Higher Pacific sea levels increase coastal flooding risks. Credit: Flickr user Alan Grinberg, "Coming Ashore!", CC BY-NC-ND 2.0.

Higher Pacific sea levels increase coastal flooding risks. Credit: Flickr user Alan Grinberg, "Coming Ashore!", CC BY-NC-ND 2.0.

The tropical Pacific Ocean isn't flat like a pond. Instead, it regularly has a high side and a low side. Natural cycles such as El Niño and La Niña events cause this sea level seesaw to tip back and forth, with the ocean near Asia on one end and the ocean near the Americas on the other. But over the last 30 years, the seesaw’s wobbles have been more extreme, causing variations in sea levels up to three times higher than those observed in the previous 30 years. Why might this be?

A new NASA/university study has found the differing alignments of two separate climate cycles could be causing these intensifying swings, which occur on top of a global rise in sea level due to melting ice sheets and warming oceans. The findings may help improve forecasts of sea level variations, allowing vulnerable coastal communities to prepare for their increased risk of flooding, erosion and other damage due to higher sea levels.

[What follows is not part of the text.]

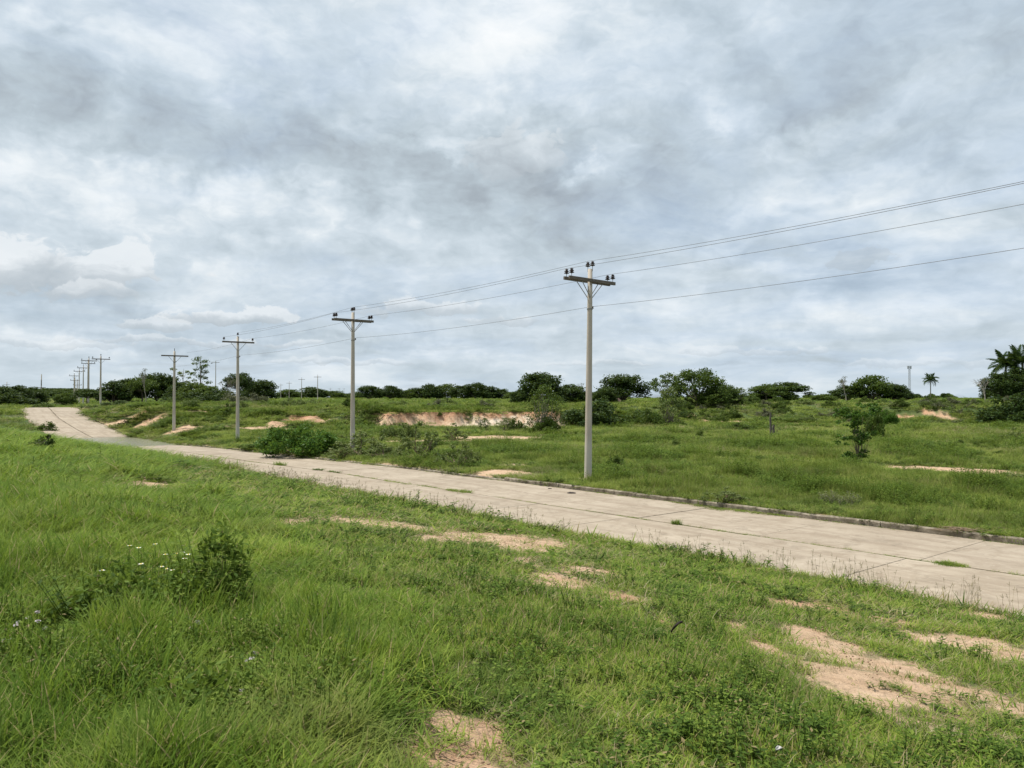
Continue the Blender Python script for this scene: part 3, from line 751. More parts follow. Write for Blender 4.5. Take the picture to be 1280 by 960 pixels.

Tony Song of NASA's Jet Propulsion Laboratory, Pasadena, California, and colleagues looked at the correlations of tropical Pacific sea level with different phases of two important climatic cycles: the Pacific Decadal Oscillation (PDO) and El Niño/Southern Oscillation (see sidebar).

Song and his team found that the phases of these cycles can either reinforce or dampen each other, directly affecting the variability of sea level across the Pacific.

From 1990 to 2000, the magnitude of these sea level swings averaged about 6 inches (16 centimeters) – five times the height of global sea level rise during the same period. Asia is currently on the high side of the sea level seesaw, while coastlines in the Americas as far north as Southern California are benefiting from a lower sea level. For communities threatened by rising seas, predicting when the seesaw will swing the other way is critical.

The two phases of the PDO and the two phases of ENSO can combine in four different ways, just as when you flip a dime and a nickel together you can get four different combinations of heads and tails. Song and his colleagues made a 60-year record of when each of the four combinations prevailed in the tropical Pacific and compared that record with the observed east-west swings in sea level over the same period.

Correlations jumped out between two of the four combinations and sea levels: El Niño plus positive PDO correlated with high sea levels in the Americas, and La Niña plus negative PDO correlated with high Asian sea levels.

"These things matched so nicely that we were very surprised," said Jae-Hong Moon, lead author of a paper on the research published in the Journal of Geophysical Research — Oceans. Moon did most of the research while working at JPL but is now an assistant professor at Jeju National University, Jeju City, South Korea.

These newfound correlations provide a plausible answer to the question of why sea level swings appear to have intensified in recent decades. For the entire period of 1950 to 1980, the Pacific was in a negative PDO phase while El Niño and La Niña events occurred. This means that only two of the four possible combinations of phases could occur. Study authors argue that when one of these two combinations — negative PDO and El Niño — is in place, the cycles counteract each other, dampening the effect on sea level that each would have had individually.

From 1980 to 2010, there were both negative and positive PDO phases in addition to El Niño and La Niña events. In fact, all four combinations of the two cycles could be observed at some point during this period. El Niño-positive PDO phase and La Niña-negative PDO phase alignments occurred in this time period, but were not seen in the previous 30 years. This increased the variability in sea level.

Whether this increased variability will continue is unclear, Song explained, because scientists do not yet understand exactly what triggers a change of phase in either cycle. "We are glad to have uncovered one more puzzle piece in the ongoing study of Pacific ocean variability," he said.